The maker of Stella Artois and Budweiser sells roughly three-quarters of its beer in the Americas region after its takeover of Anheuser-Busch in 2008, and around 40 percent of its beer sales come from Latin America.

Worries over rising unemployment and stagnant wages pushed U.S. consumer sentiment to a two-year low in July, while in Brazil consumer sentiment also reached a two-year low in June due to concerns over inflation.

MillerCoors, the second-largest brewer in the U.S. owned by SABMiller and Molson Coors , said earlier this month that it managed to increase profits in the second quarter by raising beer prices and cutting costs in the face of a tough market.

A Reuters poll of 15 banks and brokerages has forecast that AB InBev’s second-quarter core EBITDA profit (earnings before interest, tax, depreciation and amortisation) would rise by 11 percent to $3.7 billion.

They also forecast that beer volumes would remain flat at 101 million hectolitres.

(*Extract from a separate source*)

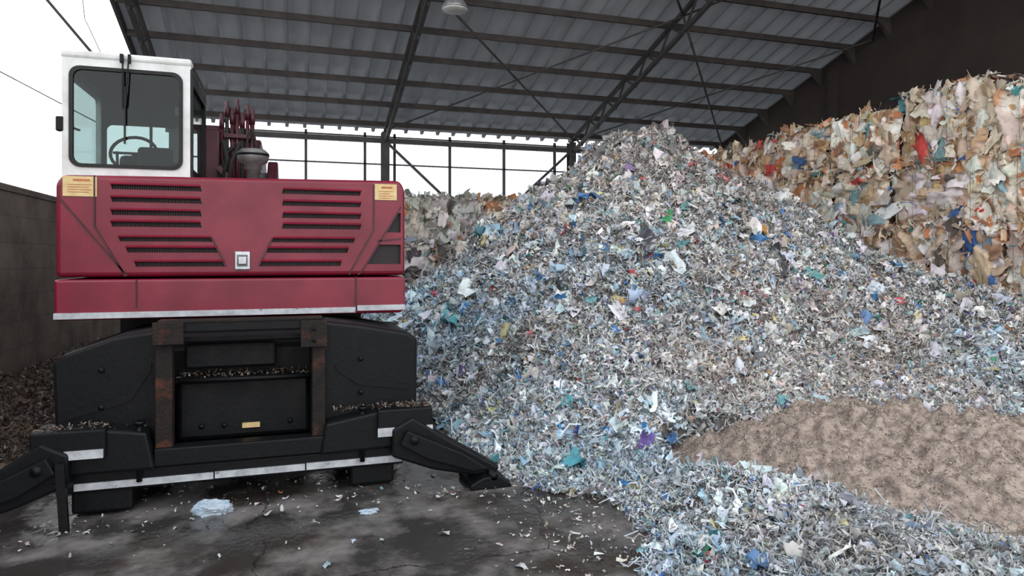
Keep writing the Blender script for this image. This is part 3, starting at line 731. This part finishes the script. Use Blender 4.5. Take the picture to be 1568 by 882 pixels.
b.prism([(7.3,2.2),(7.3,2.75),(8.0,3.0),(9.5,3.0),(11.0,2.2),(11.05,1.95),(9.4,2.5),(8.0,2.35)],-.58,-.30,M['redd'],'X',bevel=.03)
b.prism([(10.85,2.2),(11.1,2.15),(11.2,.6),(11.0,.5),(10.8,1.2)],-.53,-.35,M['red'],'X',bevel=.02)
b.lathe((-.62,11.0,2.08),[(.07,0),(.07,.36)],M['chrome'],16,'X')
b.tube([(-.44,8.0,1.5),(-.44,9.3,2.45)],.07,M['redd'],12);b.tube([(-.44,7.3,1.35),(-.44,8.2,1.65)],.045,M['chrome'],12)
b.lathe((-.72,7.5,2.5),[(.08,0),(.08,.5)],M['chrome'],16,'X')
b.lathe((-.44,11.05,.45),[(.12,.0),(.14,.1),(.1,.18)],M['black'],16)
for a in range(4):
    t=a*math.pi/2+.6;d=Vector((math.cos(t),math.sin(t),0));c0=Vector((-.44,11.05,.5))
    b.tube([c0+d*.1,c0+d*.34+Vector((0,0,-.12)),c0+d*.36+Vector((0,0,-.3)),c0+d*.16+Vector((0,0,-.46))],.04,M['black'],8,rs=[.05,.06,.045,.015])
b.obj('boom',ex)
b=MB()
def arc(p,q,h,n=12):
    p=Vector(p);q=Vector(q);return [p.lerp(q,i/n)+Vector((0,0,h*math.sin(math.pi*i/n))) for i in range(n+1)]
hs=[.0,.12,.05,.15,.02,.10,.06]
for i in range(7):
    xx=-.59+.036*i; h=hs[i]; m=(M['redd'],M['rubber'],M['redd'])[i%3]
    b.tube([(xx,7.0,2.3),(xx+.008*(i-3),7.0,2.7),(xx+.010*(i-3),7.04,2.94+h)],.018,m,10)
    b.lathe((xx+.010*(i-3),7.04,2.93+h),[(.023,0),(.023,.08),(.016,.09),(.016,.14),(.008,.15)],M['redd'],10)
    b.tube(arc((xx,7.05,3.02+h),(xx,8.2,2.8),.04),.015,M['rubber'],8)
b.box(-.60,-.36,6.98,7.06,2.84,2.88,M['redd'],bevel=.004)
b.box(-.60,-.40,7.0,7.1,2.3,2.72,M['redd'],bevel=.01)
b.tube(arc((-.42,6.98,2.6),(-.28,6.98,2.5),.38,14),.012,M['rubber'],8)
b.tube(arc((-.66,6.95,2.3),(-.5,6.95,2.75),.12,10),.02,M['rubber'],8)
b.tube([(-.62,6.9,2.35),(-.56,6.9,2.62),(-.6,6.95,2.8)],.022,M['rubber'],8)
b.beam((-.64,6.9,2.55),(-.48,6.9,2.38),.03,.05,M['redd'])
b.tube([(-.55,6.85,2.3),(-.52,6.85,2.6),(-.45,6.95,2.8)],.016,M['rubber'],8)
b.obj('hydraulic_lines',ex)
b=MB()
b.lathe((-.315,6.5,2.28),[(.055,0),(.055,.2),(.075,.21),(.075,.25),(.12,.27),(.135,.31),(.135,.355),(.10,.385),(.03,.395)],M['greycup'],28)
b.lathe((-.315,6.5,2.3),[(.065,0),(.065,.07)],M['black'],20);b.lathe((-.315,6.5,2.605),[(.138,0),(.138,.02)],M['black'],28)
b.obj('air_precleaner',ex)

b=MB()
K=M['black']
b.box(-.85,.2,5.5,9.6,.55,1.05,K,bevel=.03)
b.box(-1.2,.5,6.15,6.45,.42,.62,K);b.box(-1.2,.5,8.75,9.05,.42,.62,K)
left=[(-1.42,.25),(-1.47,.40),(-1.49,1.00),(-1.43,1.06),(-1.12,1.17),(-.84,1.21),(-.84,.25)]
b.prism(left,5.2,6.0,K,'Y',bevel=.025,seg=2)
right=[(.86,.25),(.92,.40),(.93,1.08),(.86,1.13),(.5,1.20),(.14,1.25),(.14,.25)][::-1]
b.prism(right,5.2,6.0,K,'Y',bevel=.025,seg=2)
b.box(-.84,.16,5.55,5.6,.3,1.2,K)
b.box(-.76,.14,5.32,5.55,.40,.83,K,bevel=.03)
b.box(-.76,.14,5.22,5.56,.83,.85,K,bevel=.005)
b.tube([(-.74,5.2,.845),(.14,5.2,.845)],.016,K,8)
b.box(-.74,.12,5.3,5.5,1.1,1.15,K,bevel=.01)
b.box(-.72,-.1,5.36,5.40,.9,1.08,K,bevel=.02)
b.box(-1.40,.80,5.08,5.4,.17,.30,K,bevel=.012)
b.box(-1.36,-1.0,5.12,5.5,.02,.18,K,bevel=.02);b.box(.42,.74,5.14,5.5,.02,.18,K,bevel=.02)
b.prism([(-1.5,.30),(-1.5,.55),(-1.35,.62),(-.9,.55),(-.85,.30)],5.02,5.2,K,'Y',bevel=.02)
b.prism([(.98,.32),(.98,.52),(.7,.60),(.24,.52),(.2,.30)],5.02,5.2,K,'Y',bevel=.02)
b.box(-1.55,-1.13,4.98,5.25,.42,.60,K,bevel=.012);b.box(.60,1.0,4.98,5.25,.42,.60,K,bevel=.012)
for X in (-.95,.50):
    b.tube([(X,5.06,.22),(X,5.06,.62)],.018,K,8);b.lathe((X,5.06,.6),[(.035,0),(.035,.02)],K,12)
for X,Z in ((-1.2,.95),(-1.2,.7),(.5,.95),(.5,.7),(-.45,.5),(.0,.5),(-.6,.5)):
    b.lathe((X,5.17 if Z>.6 else 5.29,Z),[(.018,0),(.018,.04)],K,8,'Y')
b.prism([(-1.4,.68),(-1.05,.78),(-.9,.98),(-.9,.94),(-1.03,.73),(-1.4,.63)],5.185,5.205,K,'Y')
b.prism([(.32,.92),(.5,.80),(.85,.74),(.85,.70),(.48,.76),(.32,.88)],5.185,5.205,K,'Y')
b.obj('chassis',ex)
b=MB();R=M['rust']
b.box(-.86,-.755,5.08,5.18,.31,1.27,R,bevel=.006);b.box(.15,.24,5.08,5.18,.31,1.27,R,bevel=.006)
b.box(-.86,.24,5.06,5.16,1.20,1.27,M['black'],bevel=.006);b.box(-.84,.22,5.05,5.17,1.262,1.282,R,bevel=.004)
b.box(-.86,.24,5.04,5.18,.31,.43,M['black'],bevel=.01)
b.box(.07,.25,5.03,5.06,1.07,1.26,R,bevel=.004);b.box(-.87,-.68,5.03,5.06,1.12,1.27,R,bevel=.004)
for z in (1.12,1.2): b.lathe((.16,5.0,z),[(.012,0),(.012,.03)],M['black'],8,'Y')
b.obj('rear_guard_frame',ex)
b=MB();S=M['stripe']
b.box(-1.33,-.5,5.068,5.082,.19,.235,S);b.box(-.49,.1,5.068,5.082,.192,.237,S);b.box(.11,.79,5.068,5.082,.192,.24,S)
b.box(-1.55,-1.14,4.966,4.98,.42,.475,S);b.box(.60,1.0,4.966,4.98,.41,.47,S)
b.box(-.33,-.21,5.30,5.318,.47,.505,M['label'])
b.obj('reflective_stripes',ex)
b=MB()
for sg in (-1,1):
    cx=-.35 if sg>0 else -.28
    def q(dx): return cx+sg*dx
    b.prism([(q(1.05),.46),(q(1.2),.54),(q(1.5),.34),(q(1.86),.12),(q(1.82),.03),(q(1.35),.14),(q(1.05),.26)],4.95,5.12,K,'Y',bevel=.02)
    b.prism([(q(1.1),.36),(q(1.15),.46),(q(1.55),.27),(q(1.76),.13),(q(1.64),.12),(q(1.3),.24)],4.88,4.93,K,'Y',bevel=.01)
    b.lathe((q(1.20),4.86,.39),[(.03,0),(.03,.4)],K,16,'Y')
    b.prism([(q(1.60),.0),(q(1.92),.0),(q(1.90),.04),(q(1.82),.09),(q(1.70),.09),(q(1.60),.04)],4.82,5.2,K,'Y',bevel=.012)
    b.lathe((q(1.78),4.82,.09),[(.028,0),(.028,.38)],K,14,'Y')
b.beam((-1.36,4.9,.42),(-1.33,4.88,.0),.035,.05,K);b.beam((-1.40,4.92,.28),(-1.30,4.92,.28),.03,.03,K)
b.obj('stabiliser_arms',ex)
for i,(X,Y) in enumerate(((-1.42,6.4),(.38,6.4),(-1.42,8.9),(.38,8.9))):
    b=MB();b.lathe((X,Y,.50),[(.30,0),(.44,.015),(.49,.06),(.5,.12),(.5,.22),(.46,.23),(.46,.25),(.5,.26),(.5,.36),(.49,.42),(.44,.465),(.30,.48)],M['rubber'],36,'X')
    b.lathe((X+.0,Y,.50),[(.12,-.02),(.28,-.01),(.29,.1),(.29,.38),(.28,.49),(.12,.5)],M['greycup'],24,'X')
    for j in range(30):
        t=2*math.pi*j/30;d=Vector((0,math.cos(t),math.sin(t)));c=Vector((X+.24,Y,.5))+d*.495
        if d.z>-.97: b.beam(c-Vector((.2,0,0)),c+Vector((.2,0,0)),.02,.03,M['rubber'])
    b.obj('wheel_%d'%(i+1),ex)
pp=[]
def ledge(n,xr,yr,z,h=.03):
    pp.append(np.stack([rng.uniform(*xr,n),rng.uniform(*yr,n),z+np.abs(rng.normal(0,h*.5,n))],1))
ledge(180,(-.75,.13),(5.23,5.5),.86,.015);ledge(110,(-1.54,-1.14),(5.0,5.15),.605,.015);ledge(170,(.61,.99),(4.99,5.15),.61,.02)
ledge(50,(.28,.6),(5.1,5.2),.59,.015);ledge(20,(-1.4,-.88),(5.05,5.19),.58,.015)
P=np.concatenate(pp);k=len(P)
V,F,C=strips(P,np.tile([0,-.2,1.],(k,1)),rng.uniform(.012,.045,k),rng.uniform(.005,.014,k),rng.normal(0,1,k),rng.normal(0,1,k),palette(k,[((140,122,106),5),((100,86,76),5),((180,174,166),3),((60,52,48),3)])*.65,tilt=.6,S=4)
np_mesh('ledge_debris',V,F,M['flake'],C,parent=ex)

# ---------------------------------------------------------------- world + camera
w=bpy.data.worlds.new('overcast');scene.world=w;w.use_nodes=True;N=w.node_tree.nodes;L=w.node_tree.links
bg=N['Background'];bg.inputs['Strength'].default_value=2.4
tc=N.new('ShaderNodeTexCoord');sp=N.new('ShaderNodeSeparateXYZ');L.new(tc.outputs['Generated'],sp.inputs[0])
cr=N.new('ShaderNodeValToRGB');cr.color_ramp.elements[0].position=0.0;cr.color_ramp.elements[1].position=.6
cr.color_ramp.elements[0].color=(.96,.95,.95,1);cr.color_ramp.elements[1].color=(.90,.92,.97,1)
L.new(sp.outputs['Z'],cr.inputs['Fac']);L.new(cr.outputs[0],bg.inputs['Color'])
cam=bpy.data.cameras.new('camera');co=bpy.data.objects.new('camera',cam);scene.collection.objects.link(co)
co.location=(0,0,1.7);co.rotation_euler=(math.radians(90),0,math.radians(-18));cam.lens=24;cam.sensor_width=36;cam.shift_y=-.0293
cam.clip_end=300;scene.camera=co
print('tris',sum(len(o.data.polygons) for o in scene.objects if o.type=='MESH'))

In the first quarter, AB InBev suffered its first drop in beer sales for a year and a half.

SABMiller, the world’s second-largest brewer, reported its April-June underlying beer volumes rose 5 percent helped by growth in emerging markets, while the third-largest Heineken reports H1 results on Aug. 24, and fourth-largest Carlsberg (CARLb.CO) a week earlier on Aug. 17.